Consider this truth. Where does the Bible command us to develop a sound Christian worldview? It doesn’t. It commands us to seek after wisdom. It demands we not be conformed to this world but that we renew our minds. It insists that we tear down strongholds. All of which have overlap with developing a sound Christian worldview. But “developing a sound Christian worldview” also has overlap with modernism. It, in comparison to the Biblical command to pursue wisdom, is decidedly abstract, impersonal, even amoral. Just like modernism. It implicitly affirms that we are machines, and that ideologies are programs embedded on our hard drives.
Wisdom, on the other hand, is presented in our Bibles as a beautiful woman who is to be pursued. Her value is greater than gold. She is the paragon of virtue, a guider of earnest souls. Foolishness, in contrast, isn’t merely erroneous conclusions but a seductress and a killer of the simple. She isn’t passive (mis)information but aggressive assaults.
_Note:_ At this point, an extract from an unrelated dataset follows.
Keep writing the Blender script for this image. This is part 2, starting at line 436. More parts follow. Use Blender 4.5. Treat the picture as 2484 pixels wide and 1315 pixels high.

When we think that what is wrong with the world is bad information rather than wicked hearts we demonstrate that we have already given room to the world in our minds, and in our hearts. When we think that what is wrong with the church is bad information rather than wicked hearts we prove the point once again. When we think that what ails us will be cured by more and better education, we have adopted the sacrament of the moderns. When we think the way to prepare our children for a good life is securing them credentials from the poshest educational institutions we have handed them over to the priests of the false religion of modernism. When we think the most powerful weapon to tear down the stronghold of postmodernism is a double dose of modernism we show ourselves to be all wet.
The real solution is the same as it ever was- to repent and believe the gospel. And to call on all others to do the same.